Se vocês querem uma medida da sanidade da tropa que chegou ao poder, basta a informação de que o clã Bolsonaro, os nossos Kennedys, está empenhado na criação de um novo partido: a UDN. Aqui e ali, com a boa-vontade dos ignorantes, alguns falam em recriação da União Democrática Nacional, que não deixa de ser o retratado na miséria política e intelectual em curso: aqueles que representariam a nova política no Brasil, o neoconservadorismo, pretendem resgatar a marca da velha direita nativa, que só existiu com a configuração que tinha porque havia um Getúlio Vargas. Em seus 20 anos de história, entre 1945 e 1965, a UDN deixou, com efeito, um grande legado para o Brasil: a crise que resultou no suicídio de Getúlio Vargas, em 1954, e, dez anos depois, no golpe militar.
Quem expressou com mais precisão a metafísica influente na UDN foi o então chefe do Estado Maior do Exército do governo João Goulart, um certo marechal Castelo Branco, primeiro presidente do golpe desfechado em 1964. Referindo-se às lideranças udenistas que iam buscar nos quarteis o que não conseguiam no voto, afirmou: “Eu os identifico a todos. São muitos deles os mesmos que, desde 1930, como vivandeiras alvoroçadas, vêm aos bivaques bulir com os granadeiros e provocar extravagâncias ao Poder Militar”. Sem o rococó rocambolesco, criticava os vagabundos que iam bater às portas dos quarteis pedindo intervenção militar. Castelo e os outros cederam aos vagabundos. E o resto é história.
Os militares estão de volta à cena política, ainda que a ela tenham retornado por intermédio do voto. Quem liderou a jornada foi um capitão reformado que se tornou deputado e passou quase 30 anos na Câmara apegado a miudezas do corporativismo e a cultivar o saudosismo de uma ditadura que ele próprio não viveu senão perifericamente. Foi um mau militar. Mas se tornou o beneficiário do ódio à política a que nos conduziu a Lava Jato. E chegamos onde chegamos. O velho espírito golpista do udenismo, desta feita, passou a usar a toga de juízes e procuradores. A grande vivandeira destes dias, vamos convir, atende pelo nome de Sérgio Moro, o ministro da Justiça que propôs o AI-5 para “os pobres de tão pretos e os prestos de tão pobres”: refiro-me à licença para matar que o doutor quer ver abrigada pelo Código Penal. Setores da própria imprensa antes empenhados na defesa dos direitos fundamentais e dos valores democráticos fazem um silêncio reverente diante do delírio reacionário porque, afinal, ele se fez o paladino de uma luta contra a corrupção que jogou no lixo a própria institucionalidade.

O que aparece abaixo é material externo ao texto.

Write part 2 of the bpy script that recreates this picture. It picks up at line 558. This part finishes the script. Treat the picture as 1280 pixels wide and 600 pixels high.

Ah, não! Os militares, se querem saber, não têm nada com o desastre político em curso. Têm-se comportando muito bem. Dada a desordem política a que fomos conduzidos e da qual Bolsonaro se fez beneficiário, devem ser vistos antes como garantia de alguma racionalidade. Se querem saber como poderíamos estar sem eles, olhem para a face civil do governo e para as figuras momescas que falam em seu nome no Congresso. Observem que escrevi um texto que já passam de três mil toques e ainda não toquei na crise que envolve Gustavo Bebianno, aquele que será posto hoje na rua com todas as desonras.
Bolsonaro não vai demiti-lo por causa dos laranjas a que o PSL recorreu na campanha eleitoral. O que move o pai do senador Flávio Bolsonaro — o rapaz que gosta de condecorar milicianos — e amigo de Fabrício Queiroz não é um aguçado senso de moralidade. É que um outro filho resolveu botar as garras de fora e expulsar do governo um antigo desafeto. A nação vive hoje embalada por esses altos propósitos. Como o tal PSL não tardará a ser um ajuntamento de folhas corridas sem biografia, então os Bolsonaros, com a reforma da Previdência em curso, decidem se meter na criação de um novo partido cuja maior virtude é ecoar a vocação golpista. Moro, o jurista do excesso escusável contra os pobres de tão pretos e pretos de tão pobres, deveria assinar a ficha nº 1.